【コラム】離婚に伴う慰謝料
事務員:離婚事件において、慰謝料という言葉を聞くことがありますが、離婚では、いつもどちらか一方の当事者が慰謝料を支払わなければならないのですか。
弁護士:価値観の相違や性格の不一致などが原因で離婚になり、どちらか一方に離婚の原因があるとはいえない場合などは、互いに慰謝料請求権が発生しない場合もあります。
事務員:夫が浮気をしていた場合には、夫は、離婚のときに、慰謝料を支払わなければならないのですか。
弁護士:例えば、夫が浮気をしていて、夫の浮気が離婚の原因になった場合には、離婚訴訟における判決という観点からは、通常、離婚に伴い、夫が妻に慰謝料を支払うことになると思います。
事務員:芸能人の離婚で、庶民感覚からはものすごい慰謝料を支払っている場合もあるようですが、一般の会社員の離婚では、慰謝料の金額として、いくらくらいまでが多いですか。
弁護士:当事者の一方に婚姻関係の破綻の原因がある場合であっても、300万円を超える慰謝料は、なかなか認められないという印象を持っています。
事務員:最近、モラハラ(モラルハラスメント)という言葉を聞くことがありますが、モラハラでも慰謝料が発生するのですか。
弁護士:民法の条文には、モラハラ(モラルハラスメント)という言葉はでてきません。当事者の一方が、モラハラであると感じた具体的な相手方の言動を指摘して、その言動によって、夫婦関係が破綻したと主張し、慰謝料を請求することになると思います。

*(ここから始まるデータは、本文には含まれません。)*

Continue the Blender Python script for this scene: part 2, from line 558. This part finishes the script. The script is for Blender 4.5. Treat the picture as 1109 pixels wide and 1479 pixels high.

事務員:離婚で裁判になる場合もあります。当事者の言い分が違うことも多いと思いますが、その場合、どうなるのですか。
弁護士:当事者は、それぞれ事実を主張し、争いのある事実については、立証をする必要があると思います。そのうえで、裁判官が判断します。
離婚事件の場合、2人しかいない場面で、言った、言わないという争いになることもあり、立証に困難が伴うこともあります。
事務員:私は、今のところ夫婦円満ですが、離婚を考えるようになったら、弁護士さんに早めに相談するようにします。